Ma col tempo la maschera subisce una significativa evoluzione trasformandosi nel simbolo universale della napoletanità, di cui incarna l’esuberanza, il virtuosismo mimico e canoro, lo spirito ironico, furbo, generoso coi poveri e sarcasticamente spietato coi potenti.
Al di fuori della commedia dell’arte la figura di Pulcinella ha avuto una sua evoluzione autonoma nel teatro dei burattini, ove le sue caratteristiche tipiche vengono ulteriormente estremizzate. Infatti il Pulcinella burattino non è più servo e servitore, ma un vero e proprio simbolo di libertà – soprattutto di libertà intellettuale – un antieroe ribelle e irriverente, alle prese con le avversità del quotidiano e i nemici più improbabili, raffigurati nei burattini più bizzarri. Il Pulcinella delle guarattelle è un protagonista assoluto, che affronta e sconfigge tutti i suoi avversari a manganellate.
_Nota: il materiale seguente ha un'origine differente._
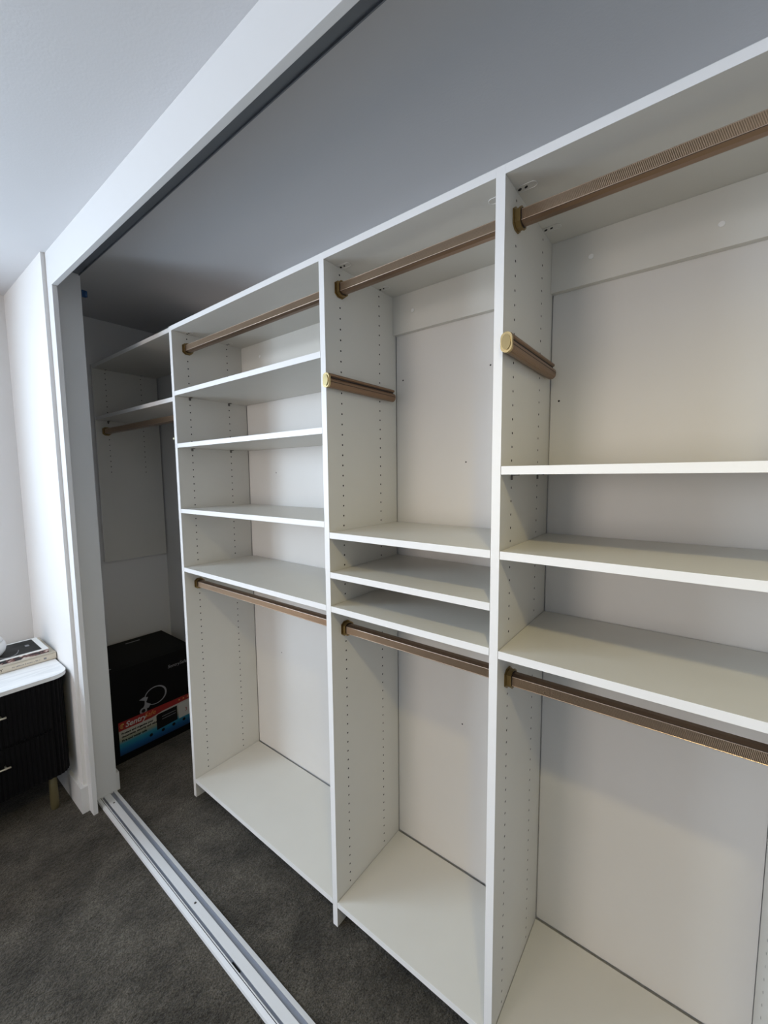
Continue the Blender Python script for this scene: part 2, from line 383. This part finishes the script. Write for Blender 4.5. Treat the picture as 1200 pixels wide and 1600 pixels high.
def board(xa, xb, screws):
    mb = MB(); mb.box((xa+0.0028, 0.3585, 0.1030), (xb-0.0012, 0.3655, 2.045), 0)
    for x, z in screws:
        mb.disc((x, 0.3582, z), (0, -1, 0), 0.0028, 10, 1)
    return mb.build('backing_board', ['board', 'hole'], org)
board(*A, [(0.217, 0.654), (0.22, 1.55)]); board(*B, [(1.217, 1.575), (1.212, 0.658), (0.965, 1.875), (1.298, 1.874)]); board(*C, [(1.505, 1.74)])
def cleat(xa, xb, screws):
    mb = MB(); mb.box((xa+0.0004, 0.3395, 2.033), (xb-0.0004, 0.3575, T-ST-0.0004)); c = mb.build('cleat', 'lam', org)
    for x, z in screws:
        mb = MB(); mb.cyl((x, 0.3394, z), (x, 0.3380, z), 0.0065, 0.006, 20); s = mb.build('screw_cap', 'plastic'); s.parent = c
for bay, s in ((A, [(0.15, 2.10), (0.76, 2.10)]), (B, [(1.02, 2.10), (1.37, 2.10)]), (C, [(1.58, 2.10), (1.845, 2.085)])): cleat(*bay, s)

# ------------------------------------------------------------------ hanging rods
def rod(xa, xb, y, z, label):
    t = thing('hanging_rod', label, 'closet rod', ((xa+xb)/2, y, z), 'bronze hanging rods of the closet')
    w, h = 0.0155, 0.0165  # half sizes; front face flat and ribbed
    # flat ribbed cheeks, a thin bead with a painted highlight along each cheek edge, a narrow dark line, then the smooth chamfered crown and keel
    q = [(w, 0.62*h), (w*1.035, 0.66*h), (w*0.99, 0.72*h), (w*0.93, 0.70*h), (w*0.93, 0.76*h), (w*0.40, 1.0*h)]
    top = [(-a, b) for a, b in q] + q[::-1]
    prof = [(a, b) for a, b in top] + [(a, -b) for a, b in top[::-1]]
    #  left cheek upper edge -> crown -> right cheek -> keel
    mt_ = [2, 2, 3, 3, 1, 1, 1, 3, 3, 2, 2, 0]; mis = mt_ + [2, 2, 3, 3, 1, 1, 1, 3, 3, 2, 2, 0]
    mb = MB(); mb.prism([(y+a, z+b) for a, b in prof], 'x', xa+0.004, xb-0.004, 1, mis)
    tube = mb.build('rod_tube', ['rod', 'rodflat', 'rodhighlight', 'cupdark'], t)
    for side, xe in ((1, xa), (-1, xb)):
        mb = MB()
        def sc(k): return [(y+a*k, z+b*k) for a, b in ((-w, .66*h), (-w*.45, h*1.04), (w*.45, h*1.04), (w, .66*h), (w, -.66*h), (w*.45, -h*1.04), (-w*.45, -h*1.04), (-w, -.66*h))]
        a0 = xe+side*0.0004
        mb.prism(sc(1.42), 'x', a0, a0+side*0.003, 0); mb.prism(sc(1.22), 'x', a0+side*0.003, a0+side*0.0135, 0)
        mb.prism(sc(1.30), 'x', a0+side*0.0135, a0+side*0.016, 0); mb.prism(sc(1.08), 'x', a0+side*0.016, a0+side*0.0172, 1)
        mb.build('rod_cup', ['cup', 'cupdark'], t)
    return t
rod(*Z, 0.055, 1.806, 'bronze hanging rod in the dark end bay above the black carton')
rod(*A, 0.066, 2.098, 'bronze hanging rod above the four shelves of the left lit bay')
rod(*A, 0.066, 1.040, 'bronze hanging rod below the four shelves of the left lit bay')
rod(*B, 0.066, 2.098, 'bronze hanging rod at the top of the narrow middle bay')
rod(*B, 0.066, 1.036, 'bronze hanging rod below the three closely spaced shelves of the narrow middle bay')
rod(*C, 0.066, 2.100, 'bronze hanging rod at the top of the rightmost bay, above its valet rod')
rod(*C, 0.066, 1.034, 'bronze hanging rod at lower right below the three shelves of the rightmost bay')

# ------------------------------------------------------------------ pull-out valet rods
def valet(x, label):
    z = 1.815; t = thing('valet_rod', label, 'valet rod', (x, 0.16, z), 'pull-out valet rods')
    y0, y1 = -0.010, 0.318
    def half(zc, w, h, r):  # outline in (x,z) against the upright on its left
        return [(x+0.0005+w/2+a, zc+b) for a, b in rounded_rect(w, h, r)]
    mb = MB(); mb.prism(half(z-0.0055, 0.026, 0.029, 0.0125), 'y', y0+0.004, y1)
    a = mb.build('rail', 'valet', t)
    mb = MB(); mb.box((x+0.0262, y0+0.004, z-0.0050), (x+0.0268, y1-0.001, z-0.0038)); mb.build('rail_line', 'cupdark', t)
    mb = MB(); mb.box((x+0.0005, y0+0.004, z+0.009), (x+0.019, y1-0.004, z+0.0125)); mb.build('rail_slot', 'cupdark', t)
    mb = MB(); mb.prism(half(z+0.0165, 0.0225, 0.009, 0.0044), 'y', y0+0.004, y1-0.002); mb.build('bracket', 'valet', t)
    mb = MB(); mb.prism(half(z, 0.0255, 0.043, 0.0125, ), 'y', y0-0.004, y0+0.0036); cap = mb.build('end_cap', 'brass', t)
    mb = MB(); cx = x+0.0005+0.01275
    mb.prism([(cx+0.0098*math.cos(2*PI*k/24), z+0.0165*math.sin(2*PI*k/24)) for k in range(24)], 'y', y0-0.0062, y0-0.004); k = mb.build('finger_pull', 'brassface'); k.parent = cap
    return t
valet(X2, 'bronze valet rod with pale brass end cap in the narrow middle bay')
valet(X3, 'bronze valet rod with gold end cap in the rightmost bay')

# ------------------------------------------------------------------ sliding door track on the floor
tr = thing('sliding_door_track', 'white two-channel sliding door floor track on the grey carpet across the closet opening', 'door track', (0.85, -0.26, FZ))
z = 0.010
prof = [(-0.3000, z), (-0.2985, z+0.009), (-0.2870, z+0.012), (-0.2868, z+0.002), (-0.2850, z+0.002), (-0.2848, z+0.011), (-0.2815, z+0.011), (-0.2810, z+0.003), (-0.2740, z+0.003), (-0.2732, z+0.010),
        (-0.2465, z+0.010), (-0.2463, z+0.003), (-0.2448, z+0.003), (-0.2440, z+0.004), (-0.2330, z+0.004), (-0.2325, z+0.012), (-0.2190, z+0.009), (-0.2178, z)]
mis = [0, 0, 2, 2, 2, 0, 1, 1, 1, 0, 2, 2, 2, 1, 1, 0, 0]
mb = MB(); mb.strip(prof, -0.344, 2.009, mis); o = mb.build('rail', ['track', 'chanshade', 'gdark'], tr)
for x in (-0.263, 0.48, 1.22):
    mb = MB(); mb.cyl((x, -0.257, z+0.0102), (x, -0.257, z+0.0112), 0.0042, 0.0036, 16); mb.build('screw', 'steel', tr)
mb = MB(); mb.box((0.745, -0.2812, z+0.0032), (0.785, -0.2745, z+0.0075), bev=0.001); mb.build('track_stop', 'ink', tr)

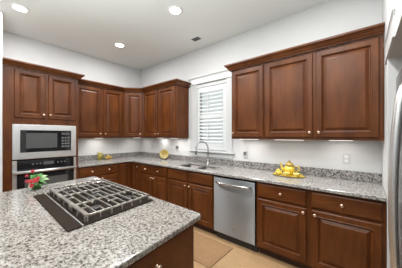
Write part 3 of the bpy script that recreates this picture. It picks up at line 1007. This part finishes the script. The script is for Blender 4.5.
# ------------------------------------------------------------------ outlets
def outlet(label, loc, rz, plug=False):
    t = thing('outlet', label, 'outlet', loc, rz)
    obj('cover_plate', boxes((-0.036, 0.036, -0.006, 0, -0.058, 0.058)), 'outlet', t, bevel=0.002)
    for z in (-0.024, 0.024):
        s = obj('socket', boxes((-0.017, 0.017, -0.0085, -0.0062, z - 0.015, z + 0.015)), 'white', t, bevel=0.001)
        obj('slot', boxes((-0.008, -0.005, -0.0095, -0.0086, z - 0.005, z + 0.007), (0.005, 0.008, -0.0095, -0.0086, z - 0.005, z + 0.007)), 'slot', s)
    return t
def plug(label, loc):
    bm = boxes((-0.018, 0.018, -0.036, 0, -0.024, 0.024))
    tag(obj('plug', bm, 'vent', None, bevel=0.004, loc=loc), label, 'plug')
outlet('white double outlet on the wall above the right end of the counter', (4.158, -0.0005, 1.150), 0)
outlet('white double outlet on the wall right of the window', (2.885, -0.0005, 1.115), 0)
outlet('white double outlet on the wall just left of the window', (1.345, -0.0005, 1.150), 0)
outlet('white double outlet on the wall left of the painted plate', (0.44, -0.0005, 1.165), 0)
outlet('white double outlet on the oven wall near the inner corner', (0.0005, -0.56, 1.165), PI / 2)
plug('grey plug in the outlet right of the window', (2.885, -0.0105, 1.139))
plug('grey plug in the outlet just left of the window', (1.345, -0.0105, 1.174))

# ------------------------------------------------------------------ mat, ceiling lamps, vent
rg = thing('floor_mat', 'plain tan kitchen mat on the floor in front of the sink and dishwasher', 'mat', (0, 0, 0.0004))
obj('pad', boxes((1.62, 3.02, -1.13, -0.70, 0, 0.010)), 'mat', rg, bevel=0.003)
obj('border', boxes((1.59, 1.62, -1.16, -0.67, 0, 0.010), (3.02, 3.05, -1.16, -0.67, 0, 0.010), (1.62, 3.02, -1.16, -1.13, 0, 0.010), (1.62, 3.02, -0.70, -0.67, 0, 0.010)), 'matedge', rg, bevel=0.003)

def can_light(x, y, label):
    t = thing('ceiling_light', label, 'ceiling light', (x, y, H - 0.0005), 0, 'recessed ceiling lights')
    obj('trim_ring', mesh_prof([(0.070, 0), (0.098, 0), (0.098, -0.004), (0.090, -0.009), (0.072, -0.008), (0.070, -0.004), (0.070, 0)], None, 32), 'white', t, smooth=True)
    obj('lens', mesh_prof([(0, -0.001), (0.0695, -0.001), (0.0695, -0.005), (0, -0.006)], None, 32), 'lamp', t)
    la = bpy.data.lights.new('lamp', 'AREA')
    la.shape = 'DISK'
    la.size = 0.13
    la.energy = CEIL_W
    la.color = (0.98, 0.985, 1.0)
    lo = bpy.data.objects.new('lamp', la)
    C.objects.link(lo)
    lo.parent = t
    lo.location = (0, 0, -0.012)
can_light(0.925, -2.373, 'round recessed ceiling light above the oven tower side of the room')
can_light(2.422, -1.072, 'round recessed ceiling light nearest the ceiling vent')
can_light(0.930, -1.043, 'round recessed ceiling light above the inner corner of the cabinets')
for x, y, lab in ((2.42, -1.95, 'added round recessed ceiling light straight above the gas cooktop'), (3.9, -1.072, 'added round recessed ceiling light above the floor in front of the rightmost base cabinet'),  # out-of-view ceiling lights added for the light they give
                  (3.9, -2.42, 'added round recessed ceiling light above the free end of the island'), (2.42, -3.8, 'added round recessed ceiling light behind the island'),
                  (3.9, -3.8, 'added round recessed ceiling light farthest from both cabinet walls')):
    can_light(x, y, lab)

vt = thing('ceiling_vent', 'small dark grille in the ceiling in front of the window wall', 'vent', (2.140, -0.330, H - 0.0005), 0)
obj('frame', boxes((-0.085, 0.085, -0.060, -0.050, -0.006, 0), (-0.085, 0.085, 0.050, 0.060, -0.006, 0), (-0.085, -0.075, -0.050, 0.050, -0.006, 0), (0.075, 0.085, -0.050, 0.050, -0.006, 0)), 'ceiling', vt)
bm = boxes((-0.075, 0.075, -0.050, 0.050, -0.0015, 0))
for i in range(6):
    yy = -0.041 + i * 0.0165
    box(bm, -0.075, 0.075, yy - 0.002, yy + 0.002, -0.006, -0.0016)
obj('grille', bm, 'vent', vt)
La maschera di Pulcinella nei secoli successivi è stata poi rappresentata da numerosi attori, come Andrea Calcese (contemporaneo di Silvio Fiorillo), Michelangelo Fracanzani che nel 1685 portò la maschera di Pulcinella nei teatri parigini, Pasquale Altavilla nell’Ottocento, Antonio Petito (1822-1876) considerato il più famoso Pulcinella di tutti i tempi, mentre nel Novecento fu la volta di Salvatore De Muto (1876-1970), l’ultimo grande Pulcinella, che portò la maschera in scena fino all’inizio della Seconda Guerra mondiale, evento che lo spinse a smetterne i panni.
In seguito Eduardo De Filippo lo convinse a indossare di nuovo la maschera di Pulcinella, volendolo accanto a sé all’inaugurazione del teatro San Ferdinando del 1954, ove De Muto impersonò Pulcinella per l’ultima volta. Lo stesso Eduardo indossò più volte la maschera di Pulcinella in alcune sue rappresentazioni teatrali.
Da sempre il personaggio di Pulcinella incarna i tipici tratti della personalità popolare napoletana. Furbizia, irriverenza, ironia, sarcasmo, generosità. È il simbolo del riscatto del popolo che si fa beffe dei potenti con l’arma della satira, riuscendo a mantenere il sorriso anche nelle situazioni più difficili, come da secoli è abituato a fare il popolo napoletano.